Celebrating JD Vance’s Munich Security Council speech as if he is a free expression crusader is laughable at best, dangerous at worst. As we’ve documented here, here, here, and here, Vance and the Trump administration writ large have used the “censorship” lie as a cudgel to intimidate those researching disinformation and introduce other restrictions on speech. Substack is just woefully late in recognizing it. They still seem to be in denial, making an appeal to democratic values and reason within an administration that has demonstrated neither.
It’s not surprising. Substack’s view of the false choice between content moderation and “censorship” has always been cloaked in what I like to call “free speech fairy dust.” It’s an old trend; tech companies from Facebook and Twitter circa 2018 to the current iterations of Meta and X have used their “commitment to free expression” to justify their poor or inexplicable content moderation decisions that have led to online and offline harm. Rather than doubling down on the hard work of making their platforms spaces where everyone can express themselves without being abused or worse, some of them have become places where the world’s biggest liars get paid for harming people.
Substack has gone even further, arguing that they’re not a social media platform, just a newsletter service, so they don’t need to do content moderation in the traditional sense.
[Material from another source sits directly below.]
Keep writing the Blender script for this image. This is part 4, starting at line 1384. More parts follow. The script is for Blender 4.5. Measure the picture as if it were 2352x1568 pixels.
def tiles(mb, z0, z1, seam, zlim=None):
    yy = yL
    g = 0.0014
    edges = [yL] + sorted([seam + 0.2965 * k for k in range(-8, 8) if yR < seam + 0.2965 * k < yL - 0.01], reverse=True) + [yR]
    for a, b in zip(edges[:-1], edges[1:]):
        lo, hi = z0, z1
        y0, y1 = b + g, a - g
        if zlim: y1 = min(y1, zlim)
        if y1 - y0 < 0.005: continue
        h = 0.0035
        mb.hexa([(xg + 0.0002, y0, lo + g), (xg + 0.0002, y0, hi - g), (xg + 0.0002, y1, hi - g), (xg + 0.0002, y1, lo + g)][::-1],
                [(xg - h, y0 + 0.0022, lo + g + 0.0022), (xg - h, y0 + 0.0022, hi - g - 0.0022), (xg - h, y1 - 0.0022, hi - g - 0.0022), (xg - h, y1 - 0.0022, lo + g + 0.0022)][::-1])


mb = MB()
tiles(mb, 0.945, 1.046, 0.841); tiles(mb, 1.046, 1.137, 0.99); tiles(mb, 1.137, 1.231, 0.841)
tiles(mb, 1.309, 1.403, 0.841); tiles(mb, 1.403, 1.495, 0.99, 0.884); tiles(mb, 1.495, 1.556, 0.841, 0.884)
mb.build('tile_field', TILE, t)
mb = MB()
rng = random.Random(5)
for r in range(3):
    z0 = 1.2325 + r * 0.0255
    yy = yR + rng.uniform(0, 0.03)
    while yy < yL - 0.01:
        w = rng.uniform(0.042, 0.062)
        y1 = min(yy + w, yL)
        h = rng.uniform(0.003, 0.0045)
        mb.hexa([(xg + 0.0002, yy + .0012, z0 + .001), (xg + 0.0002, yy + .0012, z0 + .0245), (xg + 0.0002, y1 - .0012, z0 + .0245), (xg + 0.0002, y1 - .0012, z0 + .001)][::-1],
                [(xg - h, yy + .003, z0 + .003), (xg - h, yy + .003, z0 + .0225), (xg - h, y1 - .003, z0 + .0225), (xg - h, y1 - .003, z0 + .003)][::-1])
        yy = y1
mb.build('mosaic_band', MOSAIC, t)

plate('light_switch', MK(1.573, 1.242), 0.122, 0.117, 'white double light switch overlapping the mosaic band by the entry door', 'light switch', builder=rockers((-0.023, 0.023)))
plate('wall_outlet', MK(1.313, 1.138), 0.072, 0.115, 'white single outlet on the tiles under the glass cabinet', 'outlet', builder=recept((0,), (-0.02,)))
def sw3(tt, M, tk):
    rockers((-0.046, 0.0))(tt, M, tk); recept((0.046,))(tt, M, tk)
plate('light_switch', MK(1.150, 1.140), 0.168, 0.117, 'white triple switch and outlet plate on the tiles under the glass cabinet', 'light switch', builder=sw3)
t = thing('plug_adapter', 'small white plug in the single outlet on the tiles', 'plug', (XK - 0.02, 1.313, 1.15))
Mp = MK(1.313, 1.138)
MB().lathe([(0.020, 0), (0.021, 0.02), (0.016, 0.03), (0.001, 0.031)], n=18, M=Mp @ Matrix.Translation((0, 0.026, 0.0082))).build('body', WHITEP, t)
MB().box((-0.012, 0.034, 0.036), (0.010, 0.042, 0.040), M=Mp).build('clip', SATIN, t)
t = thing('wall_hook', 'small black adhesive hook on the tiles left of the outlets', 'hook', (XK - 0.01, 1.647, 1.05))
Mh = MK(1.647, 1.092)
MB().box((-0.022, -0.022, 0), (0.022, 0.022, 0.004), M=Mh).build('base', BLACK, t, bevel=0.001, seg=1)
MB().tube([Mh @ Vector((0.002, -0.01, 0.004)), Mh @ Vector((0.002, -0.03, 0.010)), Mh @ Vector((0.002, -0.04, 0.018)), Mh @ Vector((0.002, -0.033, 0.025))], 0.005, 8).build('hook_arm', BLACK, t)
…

This may have been true in Substack’s early days when it was truly just a tech stack that sent emails out, but couldn’t be farther from the truth today. Algorithmic recommendations abound. Substack’s “Notes,” was, for about a millisecond, seen as an heir of Twitter. Writers can interact with specific communities they build in “Chats,” similar to Facebook Groups. It’s a social network.
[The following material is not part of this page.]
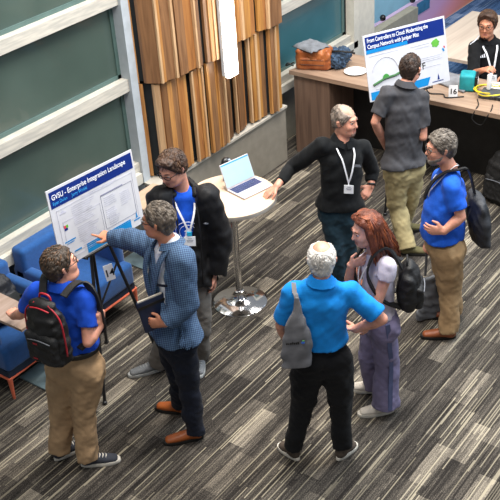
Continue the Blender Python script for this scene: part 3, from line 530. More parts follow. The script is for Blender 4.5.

Despite characteristics that one would assume require some moderation, Substack uses what it calls a “hands-off approach” to outsource that work to individual writers. If those writers want to ban users from their communities, that’s up to them. Substack leadership does not really engage with the assertion that certain writers themselves—including those with hundreds of thousands of followers, writing lies and inciting harassment behind paywalls, making five- and six-figure monthly incomes through their incendiary rhetoric—might need a little moderation, too.
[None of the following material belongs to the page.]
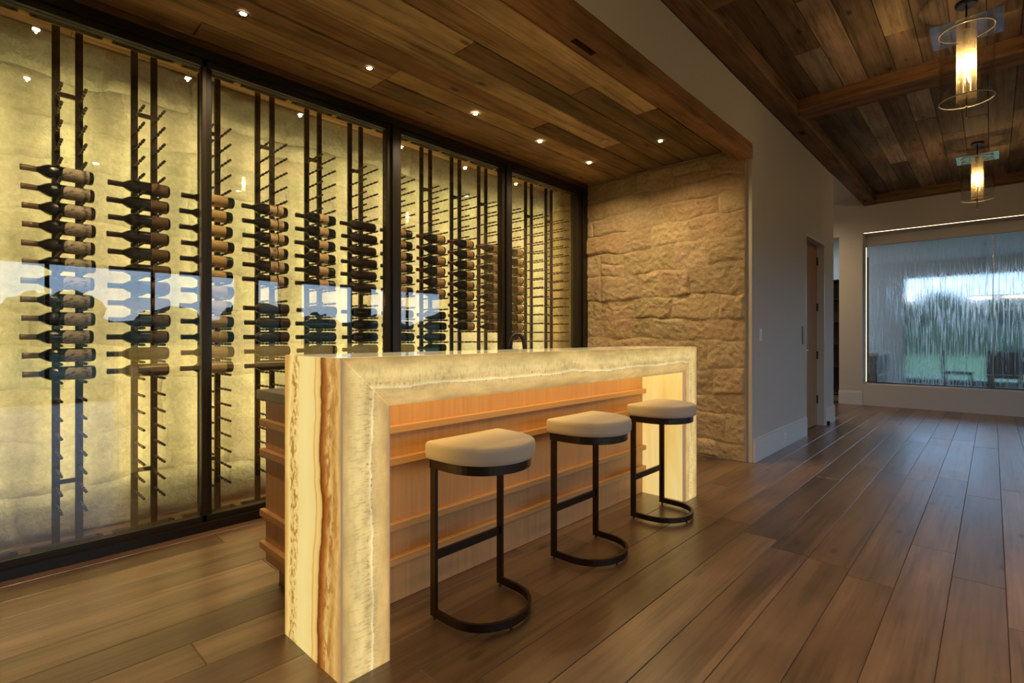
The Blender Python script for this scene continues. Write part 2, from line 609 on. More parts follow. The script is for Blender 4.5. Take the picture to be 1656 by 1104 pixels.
def wobble_bar(x0, y0, z0, x1, y1, z1, amp=0.006, step=0.12, axis=0, seed=0.0, chamfer=0.012):
    """hand-hewn timber: a chamfered box cut along its length and roughened"""
    a0, a1 = (x0, x1) if axis == 0 else (y0, y1)
    c0, c1 = (y0, y1) if axis == 0 else (x0, x1)
    n = max(2, int((a1 - a0) / step))
    sec = [(c0 + chamfer, z0), (c1 - chamfer, z0), (c1, z0 + chamfer), (c1, z1), (c0, z1), (c0, z0 + chamfer)]
    bm = B()
    rings = []
    for i in range(n + 1):
        t = a0 + (a1 - a0) * i / n
        ring = []
        for k, (c, z) in enumerate(sec):
            e = noise.noise(Vector((t * 1.7 + seed, k * 3.1, seed))) * amp + noise.noise(Vector((t * 7 + seed, k * 5.3, seed + 4))) * amp * .5
            e2 = noise.noise(Vector((t * 1.9 + seed + 9, k * 2.7, seed))) * amp
            inward = 1 if c < (c0 + c1) / 2 else -1
            cc = c + inward * abs(e)
            zz = z + (abs(e2) if z < z1 - 1e-6 else 0)
            ring.append(bm.verts.new((t, cc, zz) if axis == 0 else (cc, t, zz)))
        rings.append(ring)
    for a, b in zip(rings, rings[1:]):
        for k in range(6):
            bm.faces.new((a[k], b[k], b[(k + 1) % 6], a[(k + 1) % 6]))
    bm.faces.new(rings[0])
    bm.faces.new(rings[-1][::-1])
    bmesh.ops.recalc_face_normals(bm, faces=bm.faces[:])
    return bm


def cut(o, boxes):
    """carve box pockets out of a mesh object"""
    for b in boxes:
        cb = bx(*b)
        bmesh.ops.translate(cb, vec=-woff(o), verts=cb.verts[:])
        me = bpy.data.meshes.new('cutter')
        cb.to_mesh(me)
        cb.free()
        c = bpy.data.objects.new('cutter', me)
        C.objects.link(c)
        if o.parent:
            c.parent = o.parent
        md = o.modifiers.new('pocket', 'BOOLEAN')
        md.operation = 'DIFFERENCE'
        md.solver = 'EXACT'
        md.object = c
        bpy.context.view_layer.update()
        dg = bpy.context.evaluated_depsgraph_get()
        nm = bpy.data.meshes.new_from_object(o.evaluated_get(dg))
        o.modifiers.clear()
        o.data = nm
        bpy.data.objects.remove(c)


def struct(name, bm, mat, parent=None, color=None):
    o = obj(name, bm, mat, parent, color=color)
    if parent is None:
        o['kind'] = 'structure'
    return o


def hsv_jit(c, k=0.12):
    f = 1 + R.uniform(-k, k)
    return tuple(max(0.0, x * f * (1 + R.uniform(-.03, .03))) for x in c)


# ================================================================== THE SETTING
XL, XS, XF = -2.5, 4.9, 10.41          # left wall, stone side wall face, far wall face
YG, YB, YW, YN = 3.393, 3.93, 1.6, -4.9  # glass wall, stone back wall, white wall plane, window wall behind the camera
ZC, ZM = 2.90, 3.51                    # alcove ceiling, main ceiling

# ---- floor with its planks
fb = B()
box(fb, XL - .15, YN - .16, -0.06, XF + .47, YW, -0.018)
box(fb, XL - .15, YW, -0.06, XS + .22, YB + .16, -0.018)
box(fb, XS + .22, YW, -0.06, XF + .47, 4.65, -0.018)
floor = struct('floor', fb, 'dark_void')


def plank_bm(x0, y0, x1, y1, zt, th, ch, down=False):
    """board with chamfered long and short edges on its show face"""
    bm = B()
    g = 0.0006
    x0 += g; x1 -= g; y0 += g; y1 -= g
    if down:
        lo, hi, mid = zt + th, zt, zt + ch
    else:
        lo, hi, mid = zt - th, zt, zt - ch
    a = [bm.verts.new(p) for p in ((x0, y0, lo), (x1, y0, lo), (x1, y1, lo), (x0, y1, lo))]
    b = [bm.verts.new(p) for p in ((x0, y0, mid), (x1, y0, mid), (x1, y1, mid), (x0, y1, mid))]
    c = [bm.verts.new(p) for p in ((x0 + ch, y0 + ch, hi), (x1 - ch, y0 + ch, hi), (x1 - ch, y1 - ch, hi), (x0 + ch, y1 - ch, hi))]
    for q, s in ((a, b), (b, c)):
        for k in range(4):
            bm.faces.new((q[k], q[(k + 1) % 4], s[(k + 1) % 4], s[k]))
    bm.faces.new(c)
    bmesh.ops.recalc_face_normals(bm, faces=bm.faces[:])
    return bm


PW = 0.187
FLOOR_TONES = [(.235, .138, .080), (.285, .172, .103), (.19, .110, .064), (.33, .205, .126), (.155, .089, .053), (.25, .149, .087)]
rows = []
k0 = int(math.floor((-2.7 + .045) / PW))
for k in range(k0, 22):
    y0 = -.045 + k * PW
    rows.append((max(y0, -2.9), min(y0 + PW, YB - .002)))


def floor_row(x0, x1, y0, y1):
    if y1 - y0 < .01:
        return
    x = x0
    first = True
    while x < x1 - .02:
        L = R.uniform(1.5, 2.6)
        if first:
            L = R.uniform(.5, 2.2)
            first = False
        e = min(x + L, x1)
        if x1 - e < .35:
            e = x1
        obj('plank', plank_bm(x, y0, e, y1, R.uniform(-.0009, 0.0), .016, .0022), 'floor_oak', floor, color=hsv_jit(R.choice(FLOOR_TONES), .08))
        x = e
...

For the past four years, a group of powerful people has claimed that any moderation, any research that studies harmful online content, any efforts within government or civil society to hold tech to account for the harm they cause is akin to censorship. Substack has blithely agreed, both in its own policy and its public pronouncements; Chris Best, one of Substack’s founders, even wrote a lily-livered post a few days after Trump’s second inauguration heralding what he seemed to think was going to be a brave new era of free speech absolutism in America.
But free speech absolutism is rarely ever absolute. The most famous free speech absolutists in the U.S. today—Elon Musk, Trump, and Vance—use it to mean “free speech for me and not for thee.” They are happy to pull back on basic rules that private platforms have established to protect the marginalized and silenced, all so some white guy who is feeling disenfranchised can tweet a racial slur unencumbered, all while throttling, deplatforming, and even arresting those who use their First Amendment rights to criticize and hold to account.
In short: Substack threw in its lot with the people who claimed content moderation was censorship. Those people now run the United States of America, and with that awesome power, they themselves are engaging in overt, unapologetic censorship.
I’m glad the free speech fairy dust seems to be warning off at Substack HQ. But it’s never too late to say “we told you so.”